▸ Information shown:
--- START ---

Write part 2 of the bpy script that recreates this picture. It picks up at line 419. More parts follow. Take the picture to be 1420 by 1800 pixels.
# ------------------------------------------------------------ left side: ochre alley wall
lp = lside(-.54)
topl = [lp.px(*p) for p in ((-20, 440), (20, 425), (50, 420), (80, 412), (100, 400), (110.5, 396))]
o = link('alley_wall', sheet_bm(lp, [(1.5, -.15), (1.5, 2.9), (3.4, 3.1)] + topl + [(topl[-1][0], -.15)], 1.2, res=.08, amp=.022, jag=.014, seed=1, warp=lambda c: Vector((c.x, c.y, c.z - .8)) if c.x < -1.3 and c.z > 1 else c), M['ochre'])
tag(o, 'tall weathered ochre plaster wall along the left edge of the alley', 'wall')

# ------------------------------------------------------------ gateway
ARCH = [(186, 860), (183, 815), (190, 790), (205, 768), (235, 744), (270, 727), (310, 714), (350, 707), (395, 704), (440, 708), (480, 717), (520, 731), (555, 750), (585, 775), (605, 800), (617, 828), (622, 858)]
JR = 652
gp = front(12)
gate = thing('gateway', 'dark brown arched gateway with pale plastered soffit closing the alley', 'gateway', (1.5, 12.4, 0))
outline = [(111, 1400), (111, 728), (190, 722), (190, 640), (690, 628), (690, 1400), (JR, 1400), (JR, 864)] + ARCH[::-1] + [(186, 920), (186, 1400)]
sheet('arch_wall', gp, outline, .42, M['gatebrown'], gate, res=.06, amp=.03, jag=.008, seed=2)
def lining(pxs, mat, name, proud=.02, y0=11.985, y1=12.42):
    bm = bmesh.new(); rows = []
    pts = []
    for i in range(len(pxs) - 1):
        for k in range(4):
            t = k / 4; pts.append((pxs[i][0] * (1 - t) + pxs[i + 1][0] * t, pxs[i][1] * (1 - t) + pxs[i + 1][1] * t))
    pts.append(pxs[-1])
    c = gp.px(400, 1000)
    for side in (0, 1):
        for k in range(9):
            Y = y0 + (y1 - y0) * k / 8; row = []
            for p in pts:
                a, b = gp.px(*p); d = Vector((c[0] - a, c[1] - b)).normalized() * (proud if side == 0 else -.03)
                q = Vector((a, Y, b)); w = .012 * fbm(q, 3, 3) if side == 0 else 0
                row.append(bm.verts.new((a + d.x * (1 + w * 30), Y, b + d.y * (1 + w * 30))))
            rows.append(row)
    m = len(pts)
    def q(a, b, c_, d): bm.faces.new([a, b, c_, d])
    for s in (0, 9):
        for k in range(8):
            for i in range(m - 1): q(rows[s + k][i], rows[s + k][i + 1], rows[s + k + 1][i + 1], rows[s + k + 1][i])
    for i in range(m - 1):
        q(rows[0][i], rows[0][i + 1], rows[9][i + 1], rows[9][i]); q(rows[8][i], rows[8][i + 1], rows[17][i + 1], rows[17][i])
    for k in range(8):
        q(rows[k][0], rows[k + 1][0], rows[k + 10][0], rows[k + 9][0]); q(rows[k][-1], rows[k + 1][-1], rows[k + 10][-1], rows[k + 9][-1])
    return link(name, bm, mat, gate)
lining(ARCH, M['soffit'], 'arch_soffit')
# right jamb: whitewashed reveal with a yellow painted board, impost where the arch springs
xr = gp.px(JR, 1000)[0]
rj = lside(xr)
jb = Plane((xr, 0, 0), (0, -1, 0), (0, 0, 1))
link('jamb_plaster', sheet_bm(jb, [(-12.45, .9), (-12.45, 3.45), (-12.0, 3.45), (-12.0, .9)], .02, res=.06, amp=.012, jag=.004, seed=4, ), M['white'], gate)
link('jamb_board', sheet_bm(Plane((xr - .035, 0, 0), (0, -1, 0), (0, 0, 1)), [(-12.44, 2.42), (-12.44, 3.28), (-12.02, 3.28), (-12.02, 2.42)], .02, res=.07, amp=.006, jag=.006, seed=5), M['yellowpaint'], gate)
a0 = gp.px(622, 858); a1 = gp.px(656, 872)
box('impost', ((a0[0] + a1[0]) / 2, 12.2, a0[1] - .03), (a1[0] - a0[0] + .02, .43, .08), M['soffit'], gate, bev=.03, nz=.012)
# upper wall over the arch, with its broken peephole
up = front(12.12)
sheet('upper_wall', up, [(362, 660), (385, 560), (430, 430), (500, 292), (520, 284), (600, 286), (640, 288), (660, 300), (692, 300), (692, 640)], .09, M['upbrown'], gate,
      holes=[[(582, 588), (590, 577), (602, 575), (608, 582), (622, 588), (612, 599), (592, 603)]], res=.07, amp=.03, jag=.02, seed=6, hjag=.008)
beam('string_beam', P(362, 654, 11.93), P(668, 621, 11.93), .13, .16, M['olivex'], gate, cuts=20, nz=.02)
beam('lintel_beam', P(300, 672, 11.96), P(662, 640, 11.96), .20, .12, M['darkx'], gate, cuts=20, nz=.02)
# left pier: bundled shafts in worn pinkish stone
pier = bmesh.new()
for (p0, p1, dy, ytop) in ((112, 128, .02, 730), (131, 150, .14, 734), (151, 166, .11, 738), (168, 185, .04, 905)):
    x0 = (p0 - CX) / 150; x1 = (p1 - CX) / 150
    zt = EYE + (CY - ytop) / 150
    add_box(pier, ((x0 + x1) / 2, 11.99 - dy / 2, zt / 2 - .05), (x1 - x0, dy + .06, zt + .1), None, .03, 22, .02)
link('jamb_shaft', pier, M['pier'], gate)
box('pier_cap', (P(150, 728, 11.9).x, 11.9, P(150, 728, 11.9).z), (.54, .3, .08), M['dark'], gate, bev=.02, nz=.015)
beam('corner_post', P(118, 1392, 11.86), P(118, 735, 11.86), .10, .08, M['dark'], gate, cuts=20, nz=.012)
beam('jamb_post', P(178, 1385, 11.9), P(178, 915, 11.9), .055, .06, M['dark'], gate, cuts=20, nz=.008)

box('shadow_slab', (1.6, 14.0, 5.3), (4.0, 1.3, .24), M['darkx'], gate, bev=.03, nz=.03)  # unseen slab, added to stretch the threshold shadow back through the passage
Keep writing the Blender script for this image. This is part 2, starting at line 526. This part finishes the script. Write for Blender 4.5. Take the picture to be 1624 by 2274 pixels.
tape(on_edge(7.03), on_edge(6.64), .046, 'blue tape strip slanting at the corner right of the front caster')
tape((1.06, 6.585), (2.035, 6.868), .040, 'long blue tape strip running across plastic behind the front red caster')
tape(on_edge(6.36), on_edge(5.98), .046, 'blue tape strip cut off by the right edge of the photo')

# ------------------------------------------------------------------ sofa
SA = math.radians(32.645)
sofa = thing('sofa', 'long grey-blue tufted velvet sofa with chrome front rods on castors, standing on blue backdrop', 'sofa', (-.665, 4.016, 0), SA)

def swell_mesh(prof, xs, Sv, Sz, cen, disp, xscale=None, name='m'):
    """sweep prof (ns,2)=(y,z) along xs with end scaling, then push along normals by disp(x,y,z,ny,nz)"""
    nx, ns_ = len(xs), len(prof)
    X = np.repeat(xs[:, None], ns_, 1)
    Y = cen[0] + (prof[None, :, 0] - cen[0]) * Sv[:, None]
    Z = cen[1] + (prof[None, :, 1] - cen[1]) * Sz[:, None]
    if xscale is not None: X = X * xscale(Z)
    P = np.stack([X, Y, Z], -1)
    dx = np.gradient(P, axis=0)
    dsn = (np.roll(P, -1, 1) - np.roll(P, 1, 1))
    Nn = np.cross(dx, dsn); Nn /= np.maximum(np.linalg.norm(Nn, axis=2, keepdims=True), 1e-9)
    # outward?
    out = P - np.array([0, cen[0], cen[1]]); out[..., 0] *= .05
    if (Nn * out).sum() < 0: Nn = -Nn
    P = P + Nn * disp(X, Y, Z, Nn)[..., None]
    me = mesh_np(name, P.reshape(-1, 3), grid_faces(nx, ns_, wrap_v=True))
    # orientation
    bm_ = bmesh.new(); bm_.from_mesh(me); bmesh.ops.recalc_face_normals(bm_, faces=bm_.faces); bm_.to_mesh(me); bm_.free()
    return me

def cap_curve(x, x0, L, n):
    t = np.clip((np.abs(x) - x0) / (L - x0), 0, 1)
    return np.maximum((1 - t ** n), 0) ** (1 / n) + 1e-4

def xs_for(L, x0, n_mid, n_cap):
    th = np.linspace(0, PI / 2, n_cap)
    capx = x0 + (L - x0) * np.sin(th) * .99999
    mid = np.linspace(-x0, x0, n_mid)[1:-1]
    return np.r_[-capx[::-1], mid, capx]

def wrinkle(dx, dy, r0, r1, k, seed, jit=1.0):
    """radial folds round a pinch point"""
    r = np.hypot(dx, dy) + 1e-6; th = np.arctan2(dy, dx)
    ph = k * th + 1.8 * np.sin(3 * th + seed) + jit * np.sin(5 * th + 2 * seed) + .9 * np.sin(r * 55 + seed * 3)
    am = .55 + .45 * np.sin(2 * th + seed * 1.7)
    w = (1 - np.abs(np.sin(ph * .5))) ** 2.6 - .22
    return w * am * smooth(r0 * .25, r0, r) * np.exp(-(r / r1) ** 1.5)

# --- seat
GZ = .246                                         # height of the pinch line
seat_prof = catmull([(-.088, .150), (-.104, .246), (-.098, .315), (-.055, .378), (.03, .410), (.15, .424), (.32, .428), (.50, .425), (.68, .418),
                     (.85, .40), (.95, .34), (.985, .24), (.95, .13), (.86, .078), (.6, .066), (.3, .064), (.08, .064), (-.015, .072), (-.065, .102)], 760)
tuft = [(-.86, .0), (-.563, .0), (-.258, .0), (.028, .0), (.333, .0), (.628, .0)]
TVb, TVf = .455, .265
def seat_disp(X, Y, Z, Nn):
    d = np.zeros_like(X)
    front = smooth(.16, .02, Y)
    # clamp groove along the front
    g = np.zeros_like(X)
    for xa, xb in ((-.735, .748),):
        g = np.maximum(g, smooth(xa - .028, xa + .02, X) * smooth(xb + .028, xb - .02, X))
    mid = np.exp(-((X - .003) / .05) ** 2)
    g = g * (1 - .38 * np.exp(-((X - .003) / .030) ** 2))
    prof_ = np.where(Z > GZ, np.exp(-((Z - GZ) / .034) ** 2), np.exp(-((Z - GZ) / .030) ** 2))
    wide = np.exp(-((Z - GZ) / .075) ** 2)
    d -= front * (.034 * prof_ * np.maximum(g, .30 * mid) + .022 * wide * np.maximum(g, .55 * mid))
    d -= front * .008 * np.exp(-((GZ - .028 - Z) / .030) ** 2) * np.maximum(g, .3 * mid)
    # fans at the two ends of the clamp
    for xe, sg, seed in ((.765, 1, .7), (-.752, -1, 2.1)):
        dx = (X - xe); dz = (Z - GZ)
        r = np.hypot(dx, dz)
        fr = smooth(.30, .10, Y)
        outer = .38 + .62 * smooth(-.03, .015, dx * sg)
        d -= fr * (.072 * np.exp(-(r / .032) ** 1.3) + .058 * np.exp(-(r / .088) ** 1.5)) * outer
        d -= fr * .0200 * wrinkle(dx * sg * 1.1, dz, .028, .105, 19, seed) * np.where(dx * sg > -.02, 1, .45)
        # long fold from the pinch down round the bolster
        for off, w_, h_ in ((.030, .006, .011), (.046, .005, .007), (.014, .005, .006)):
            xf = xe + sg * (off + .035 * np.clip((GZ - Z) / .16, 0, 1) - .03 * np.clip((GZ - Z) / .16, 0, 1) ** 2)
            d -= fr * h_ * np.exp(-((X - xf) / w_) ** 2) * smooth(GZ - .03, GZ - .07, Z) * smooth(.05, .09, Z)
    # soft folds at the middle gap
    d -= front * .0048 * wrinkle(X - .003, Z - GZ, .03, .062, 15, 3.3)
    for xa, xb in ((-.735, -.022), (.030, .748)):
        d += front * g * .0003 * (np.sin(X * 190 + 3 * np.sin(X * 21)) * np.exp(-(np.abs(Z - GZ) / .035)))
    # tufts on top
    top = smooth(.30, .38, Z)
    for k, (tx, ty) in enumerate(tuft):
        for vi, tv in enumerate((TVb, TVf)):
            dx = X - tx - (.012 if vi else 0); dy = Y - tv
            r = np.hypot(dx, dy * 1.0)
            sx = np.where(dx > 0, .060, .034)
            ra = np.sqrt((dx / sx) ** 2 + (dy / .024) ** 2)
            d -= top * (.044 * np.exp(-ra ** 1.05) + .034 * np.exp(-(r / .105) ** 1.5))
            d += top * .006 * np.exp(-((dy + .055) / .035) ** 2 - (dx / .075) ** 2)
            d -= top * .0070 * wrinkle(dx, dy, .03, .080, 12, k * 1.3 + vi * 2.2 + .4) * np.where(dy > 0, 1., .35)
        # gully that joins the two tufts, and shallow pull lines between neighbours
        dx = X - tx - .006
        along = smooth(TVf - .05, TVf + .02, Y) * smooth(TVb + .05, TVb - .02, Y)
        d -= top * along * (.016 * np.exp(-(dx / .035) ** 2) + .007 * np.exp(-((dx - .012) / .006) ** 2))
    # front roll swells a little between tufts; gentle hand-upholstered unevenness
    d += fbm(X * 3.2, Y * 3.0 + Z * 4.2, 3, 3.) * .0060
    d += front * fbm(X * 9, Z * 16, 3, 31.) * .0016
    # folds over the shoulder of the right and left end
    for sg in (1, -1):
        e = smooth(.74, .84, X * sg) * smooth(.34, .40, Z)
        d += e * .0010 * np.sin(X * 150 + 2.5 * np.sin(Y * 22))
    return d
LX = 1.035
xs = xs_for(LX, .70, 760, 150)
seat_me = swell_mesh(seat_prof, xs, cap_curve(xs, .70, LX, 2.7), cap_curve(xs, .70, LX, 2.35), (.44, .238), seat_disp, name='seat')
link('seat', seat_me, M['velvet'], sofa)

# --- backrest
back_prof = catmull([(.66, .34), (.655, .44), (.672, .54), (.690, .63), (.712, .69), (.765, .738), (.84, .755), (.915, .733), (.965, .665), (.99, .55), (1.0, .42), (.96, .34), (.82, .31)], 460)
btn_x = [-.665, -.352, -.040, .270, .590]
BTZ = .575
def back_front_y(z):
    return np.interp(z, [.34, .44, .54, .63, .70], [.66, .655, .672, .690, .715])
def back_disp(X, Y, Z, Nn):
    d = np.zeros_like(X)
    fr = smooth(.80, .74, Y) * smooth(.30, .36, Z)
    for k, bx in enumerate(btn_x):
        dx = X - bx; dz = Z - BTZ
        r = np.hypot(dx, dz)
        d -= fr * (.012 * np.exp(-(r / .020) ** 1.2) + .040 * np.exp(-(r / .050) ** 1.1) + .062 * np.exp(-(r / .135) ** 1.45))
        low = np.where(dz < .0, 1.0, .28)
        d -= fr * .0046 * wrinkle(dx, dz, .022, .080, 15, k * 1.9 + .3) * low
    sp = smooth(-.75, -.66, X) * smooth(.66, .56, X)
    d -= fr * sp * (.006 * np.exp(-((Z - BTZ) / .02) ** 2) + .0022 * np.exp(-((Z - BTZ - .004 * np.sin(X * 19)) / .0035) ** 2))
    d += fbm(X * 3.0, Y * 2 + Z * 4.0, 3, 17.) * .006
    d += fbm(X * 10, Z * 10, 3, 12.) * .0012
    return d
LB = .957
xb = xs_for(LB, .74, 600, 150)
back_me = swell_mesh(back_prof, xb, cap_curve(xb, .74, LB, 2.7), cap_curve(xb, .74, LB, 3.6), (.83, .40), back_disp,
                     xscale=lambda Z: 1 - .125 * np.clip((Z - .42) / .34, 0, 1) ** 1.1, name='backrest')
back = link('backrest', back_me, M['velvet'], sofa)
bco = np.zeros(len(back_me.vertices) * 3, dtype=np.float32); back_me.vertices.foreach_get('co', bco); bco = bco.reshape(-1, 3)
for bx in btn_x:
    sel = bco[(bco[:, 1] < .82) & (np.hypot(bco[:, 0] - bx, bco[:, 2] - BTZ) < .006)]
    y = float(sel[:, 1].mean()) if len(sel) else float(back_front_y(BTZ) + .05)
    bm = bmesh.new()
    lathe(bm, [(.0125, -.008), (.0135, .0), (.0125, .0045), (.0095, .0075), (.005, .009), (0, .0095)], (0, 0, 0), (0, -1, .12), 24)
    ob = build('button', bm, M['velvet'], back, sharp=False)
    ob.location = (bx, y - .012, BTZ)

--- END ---

▸ Exercise:
Return verbatim the lines that run from the line containing "Keep writing the" through the line containing "sofa = thing('sofa', 'long", inclusive.

▸ Problem solution:
Keep writing the Blender script for this image. This is part 2, starting at line 526. This part finishes the script. Write for Blender 4.5. Take the picture to be 1624 by 2274 pixels.
tape(on_edge(7.03), on_edge(6.64), .046, 'blue tape strip slanting at the corner right of the front caster')
tape((1.06, 6.585), (2.035, 6.868), .040, 'long blue tape strip running across plastic behind the front red caster')
tape(on_edge(6.36), on_edge(5.98), .046, 'blue tape strip cut off by the right edge of the photo')

# ------------------------------------------------------------------ sofa
SA = math.radians(32.645)
sofa = thing('sofa', 'long grey-blue tufted velvet sofa with chrome front rods on castors, standing on blue backdrop', 'sofa', (-.665, 4.016, 0), SA)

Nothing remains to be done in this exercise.